Roughly $53,400 then was cut in areas such as equipment leasing contracts, gas and electricity, and part of a special education preschool program. Additions costing the same amount were added, Nardelli said. A current first and second grade math intervention position was bumped from a paraeducator to an 80-percent-time teacher to expand teaching hours, Nardelli said.

Other additions included a part-time foreign language teacher, slightly expanding hours of technology staff, adding 10-percent-time to a math enrichment instructor who is qualified to teach students beyond discrete math, and putting funding toward the Connecting Youth mentoring program.

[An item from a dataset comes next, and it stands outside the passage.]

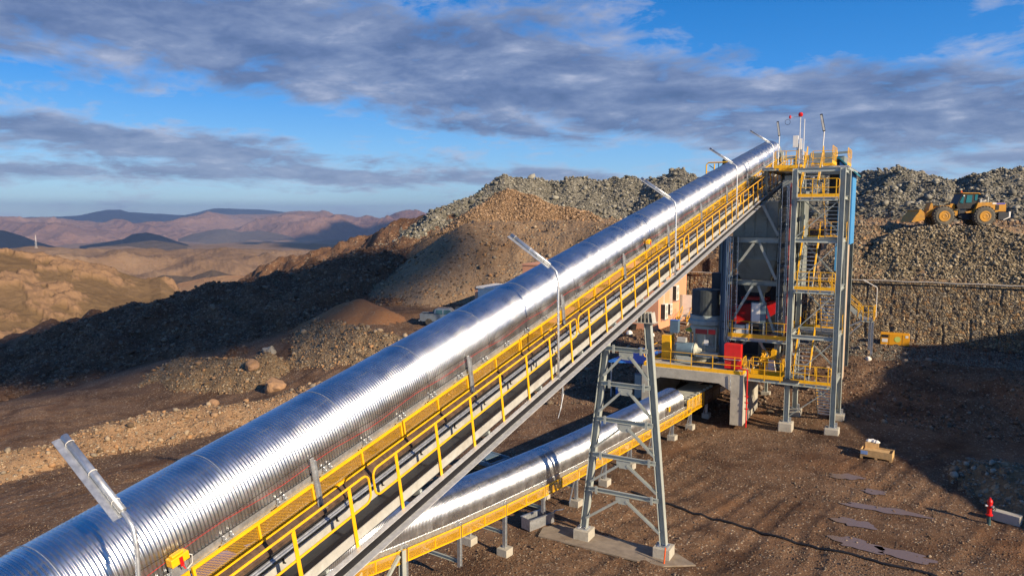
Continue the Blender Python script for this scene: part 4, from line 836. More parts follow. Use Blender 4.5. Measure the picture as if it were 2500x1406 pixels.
# cable ladders and pipes
for x0, z0_, z1_, y, nn in ((-8.0, 5.1, 15.2, 50.55, 1), (-7.55, 5.1, 15.4, 50.5, 1), (-11.05, 4.8, 11.9, 50.6, 1)):
    mb = MB(); 
    for x in (x0, x0+.34): mb.box(x, x+.03, y, y+.08, z0_, z1_)
    for z in np.arange(z0_+.15, z1_, .3): mb.box(x0+.03, x0+.34, y+.02, y+.05, z, z+.03)
    o = mb.build('cable_ladder', GALV, bf, off=BF)
    c_ = MB(); [c_.tube((x0+.07+.055*k, y-.01, z0_), (x0+.07+.055*k, y-.01, z1_), .02, 6) for k in range(4)]; c_.build('cables', BLACK if x0 != -7.55 else mat('red_cable', (.28, .03, .03), .6), o, off=BF)
for i, x in enumerate((-11.42, -11.3, -11.18)): MB().path([(x, 50.55, 11.9), (x, 50.55, 4.9), (x+.12, 50.5, 4.7)], .032, 8).build('pipe', GALV, bf, off=BF)
mb = MB()
for z in (6.0, 8.0, 10.2, 12.6): mb.box(-8.2, -7.15, 50.6, 50.65, z, z+.06)
for z in (5.6, 6.1): mb.box(-11.6, -10.7, 50.6, 50.65, z, z+.06)
mb.build('pipe_brackets', DARK, bf, off=BF)
# service platform z 5.2
SP = (-9.3, 50.3, 5.2); sp = thing('service_platform', 'steel service platform with yellow toe board between the crusher and the stair tower', 'platform', SP)
platform(sp, -11.1, -7.1, 49.9, 51.9, 5.25, SP); rail(sp, [(-11.05, 49.9, 5.25), (-7.2, 49.9, 5.25)], 1.1, SP, toe=.28, spacing=1.3); rail(sp, [(-7.15, 49.9, 5.25), (-7.15, 51.8, 5.25)], 1.1, SP, toe=.28, spacing=.9)
platform(sp, -7.1, -4.5, 52.3, 53.6, 5.6, SP)
MB().box(-10.95, -10.2, 51.0, 51.3, 5.3, 5.9).box(-10.1, -9.9, 51.0, 51.2, 5.3, 6.0).build('pump', WHITE, sp, off=SP)
gc = thing('grey_cabinet', 'tall grey electrical cabinet on the service platform', 'cabinet', (-9.75, 50.7, 5.25)); MB().box(0, .95, 0, .35, .9, 2.3).build('body', STEELB, gc, bevel=.015)
MB().box(.06, .60, -.015, 0, .95, 2.25).build('door', WHITE, gc); MB().box(.05, .1, .1, .2, 0, .9).box(.85, .9, .1, .2, 0, .9).build('stand', GALV, gc)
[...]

Now, Nardelli said, every part of the budget is “back on the table.” Community members, parents, teachers, administrators, and school board members must determine together what Williston education should look like.

“What we have to remember is these are real kids; these aren’t just numbers,” Nardelli said. “What we have to figure out is what can we afford and what is the education we want for them.”

What’s next

The School Board asked administrators to come back this week with recommendations on cutting the budget by one half, one and two percentage points. For every percentage point, approximately $147,000 must be cut.

The School Board is scheduled to meet this Thursday and next. The board expects to approve the new budget on Wednesday, April 11 at their regularly scheduled 7 p.m. meeting at CVU High School.